Burada bir noktaya daha dikkat çekmek gerekiyor. Başepiskopos Ateşyan, 17 Ocak 2016’da Getronagan Lisesi yararına düzenlenen madağda, yurt dışında yaşayan ve Türkiye’de el konulmuş mülklere sahip olan birçok kişinin, tapu iadesi davalarının sonuçlanmaya yakın olduğunu ve bunlardan birinin kazanması durumunda mülkünü ‘Hovakim 1461’e bağışlayacağını açıklamıştı. Başepiskopos Ateşyan’ın bu tip davalarda komisyon karşılığı aracılık yaptığı bizzat kendi açıklamalarıyla sabit. Bahsettiği davalardan sadece kendisinin haberdar olması her tür spekülasyona mahal veriyor. Yine Beykoz Surp Nigoğayos Kilisesi Vakfı’na ait arsanın üst kullanım hakkı tartışmaları da diğer bir akçeli tartışma olarak güncelliğini koruyor.
Şimdi yeri gelmişken Agos’un röportaj tekliflerine yanıt vermeyen ancak cemaatin diğer yayın organlarına röportaj veren Başepiskopos Ateşyan’a iki temel soruyu buradan sormak istiyoruz.
İstanbul Valiliği’ne kendi elinizle teslim ettiğiniz, patrik seçimi yapılmasına dair dilekçenin akıbeti ne oldu? Daha önce “İşgüzar kimseler başvuru yaptı o yüzden seçim yapılamadı” diyerek, tek görevi seçim başvurusu yapmak olan ‘Müteşebbis Heyet’i suçlamıştınız. Şimdi sorumlu kim?

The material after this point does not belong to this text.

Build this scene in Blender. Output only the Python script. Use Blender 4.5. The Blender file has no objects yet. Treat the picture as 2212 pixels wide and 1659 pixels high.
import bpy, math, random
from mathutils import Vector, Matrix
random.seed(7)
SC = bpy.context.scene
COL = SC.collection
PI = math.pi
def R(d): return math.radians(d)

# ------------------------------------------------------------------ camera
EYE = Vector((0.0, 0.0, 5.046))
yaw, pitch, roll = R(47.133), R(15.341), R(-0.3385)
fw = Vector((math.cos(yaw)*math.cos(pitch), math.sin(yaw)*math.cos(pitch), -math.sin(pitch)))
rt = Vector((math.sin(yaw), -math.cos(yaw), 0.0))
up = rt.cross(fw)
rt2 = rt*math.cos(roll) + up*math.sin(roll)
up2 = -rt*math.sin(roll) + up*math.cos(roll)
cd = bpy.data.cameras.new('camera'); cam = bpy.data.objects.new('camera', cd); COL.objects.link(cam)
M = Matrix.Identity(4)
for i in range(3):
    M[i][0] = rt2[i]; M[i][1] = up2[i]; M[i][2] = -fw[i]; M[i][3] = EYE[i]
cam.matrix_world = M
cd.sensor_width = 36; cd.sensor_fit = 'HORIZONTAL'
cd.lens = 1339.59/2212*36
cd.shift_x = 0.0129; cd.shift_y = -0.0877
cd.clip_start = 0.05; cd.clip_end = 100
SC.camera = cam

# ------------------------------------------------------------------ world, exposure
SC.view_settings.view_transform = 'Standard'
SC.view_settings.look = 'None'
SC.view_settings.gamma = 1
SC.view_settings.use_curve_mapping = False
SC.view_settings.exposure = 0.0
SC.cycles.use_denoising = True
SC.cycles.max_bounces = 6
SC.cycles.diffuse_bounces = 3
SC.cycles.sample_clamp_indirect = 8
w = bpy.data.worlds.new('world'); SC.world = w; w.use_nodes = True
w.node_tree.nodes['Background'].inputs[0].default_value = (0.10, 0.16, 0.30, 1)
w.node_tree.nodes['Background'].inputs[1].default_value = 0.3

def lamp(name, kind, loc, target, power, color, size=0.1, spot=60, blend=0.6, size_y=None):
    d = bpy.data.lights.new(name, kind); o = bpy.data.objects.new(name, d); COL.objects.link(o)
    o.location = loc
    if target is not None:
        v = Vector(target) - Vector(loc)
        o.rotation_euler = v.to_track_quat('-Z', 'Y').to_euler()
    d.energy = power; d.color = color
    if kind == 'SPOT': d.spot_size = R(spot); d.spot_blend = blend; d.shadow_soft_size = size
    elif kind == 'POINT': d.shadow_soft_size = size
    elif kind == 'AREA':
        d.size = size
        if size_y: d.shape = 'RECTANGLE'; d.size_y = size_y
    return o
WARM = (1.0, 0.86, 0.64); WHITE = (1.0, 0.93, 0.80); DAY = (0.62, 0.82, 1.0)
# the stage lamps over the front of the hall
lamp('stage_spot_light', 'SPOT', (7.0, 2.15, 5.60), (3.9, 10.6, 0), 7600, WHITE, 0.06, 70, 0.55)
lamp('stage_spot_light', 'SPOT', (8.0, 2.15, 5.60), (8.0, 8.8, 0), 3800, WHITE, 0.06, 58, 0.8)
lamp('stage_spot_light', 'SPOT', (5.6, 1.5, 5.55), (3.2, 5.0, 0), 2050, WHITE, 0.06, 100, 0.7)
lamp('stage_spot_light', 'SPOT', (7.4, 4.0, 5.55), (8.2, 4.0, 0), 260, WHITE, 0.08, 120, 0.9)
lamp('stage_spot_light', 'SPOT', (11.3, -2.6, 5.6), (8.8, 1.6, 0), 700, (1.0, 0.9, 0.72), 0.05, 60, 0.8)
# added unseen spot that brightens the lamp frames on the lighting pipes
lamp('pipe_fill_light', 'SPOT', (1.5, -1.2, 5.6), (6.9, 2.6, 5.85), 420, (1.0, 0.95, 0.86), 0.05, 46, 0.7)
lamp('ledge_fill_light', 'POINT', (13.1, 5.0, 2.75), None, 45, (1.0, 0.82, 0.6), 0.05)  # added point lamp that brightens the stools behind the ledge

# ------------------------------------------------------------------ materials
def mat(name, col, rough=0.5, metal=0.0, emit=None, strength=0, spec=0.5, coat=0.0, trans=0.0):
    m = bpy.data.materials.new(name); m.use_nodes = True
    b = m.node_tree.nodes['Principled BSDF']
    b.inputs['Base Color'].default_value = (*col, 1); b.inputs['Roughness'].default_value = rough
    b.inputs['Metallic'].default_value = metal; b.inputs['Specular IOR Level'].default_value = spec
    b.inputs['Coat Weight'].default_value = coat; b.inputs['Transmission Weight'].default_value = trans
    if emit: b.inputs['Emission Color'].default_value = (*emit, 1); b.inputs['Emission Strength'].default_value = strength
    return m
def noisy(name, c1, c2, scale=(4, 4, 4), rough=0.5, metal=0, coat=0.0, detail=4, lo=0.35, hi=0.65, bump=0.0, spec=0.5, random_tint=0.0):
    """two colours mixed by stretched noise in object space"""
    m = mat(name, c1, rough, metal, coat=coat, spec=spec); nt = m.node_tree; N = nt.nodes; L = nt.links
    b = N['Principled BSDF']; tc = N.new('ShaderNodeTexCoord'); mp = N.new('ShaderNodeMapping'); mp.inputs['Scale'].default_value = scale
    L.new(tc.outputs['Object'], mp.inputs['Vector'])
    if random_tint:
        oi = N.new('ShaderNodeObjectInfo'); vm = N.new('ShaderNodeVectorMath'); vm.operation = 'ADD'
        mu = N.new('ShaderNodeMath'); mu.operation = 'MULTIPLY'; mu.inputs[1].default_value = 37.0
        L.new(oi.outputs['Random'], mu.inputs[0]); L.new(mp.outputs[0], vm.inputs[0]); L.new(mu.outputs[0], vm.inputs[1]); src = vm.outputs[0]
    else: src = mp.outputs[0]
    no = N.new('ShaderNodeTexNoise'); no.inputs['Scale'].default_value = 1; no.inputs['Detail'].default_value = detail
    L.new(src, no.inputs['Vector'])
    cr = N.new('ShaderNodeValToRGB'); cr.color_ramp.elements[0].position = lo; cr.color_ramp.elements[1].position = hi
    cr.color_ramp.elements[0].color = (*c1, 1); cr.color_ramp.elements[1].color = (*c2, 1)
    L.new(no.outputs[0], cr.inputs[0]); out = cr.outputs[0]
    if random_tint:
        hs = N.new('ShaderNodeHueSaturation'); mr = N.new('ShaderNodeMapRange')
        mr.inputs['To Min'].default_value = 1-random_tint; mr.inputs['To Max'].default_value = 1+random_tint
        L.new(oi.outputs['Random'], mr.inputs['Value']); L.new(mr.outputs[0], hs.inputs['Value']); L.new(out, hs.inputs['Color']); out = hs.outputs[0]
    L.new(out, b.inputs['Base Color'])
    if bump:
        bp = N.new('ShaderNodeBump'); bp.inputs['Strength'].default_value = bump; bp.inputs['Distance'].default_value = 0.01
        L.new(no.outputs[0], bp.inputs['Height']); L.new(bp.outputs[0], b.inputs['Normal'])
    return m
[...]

Sizin yönetiminizde Patrikhane, üç yıldan bu yana hesap vermeyen bir kurum. Kurduğunuz ‘Hovakim 1461 Vakfı’nın, zaman zaman sizin de eleştirdiğiniz Beyoğlu Üç Horan Vakfı’ndan farklı olacağı nasıl garanti edilebilir? Beykoz Ermeni Mezarlığı arazisinin, değerinin çok altında kiraya verilen Tokatlıyan Han’dan farklı bir geleceğe sahip olacağına dair güvence verilebilir mi?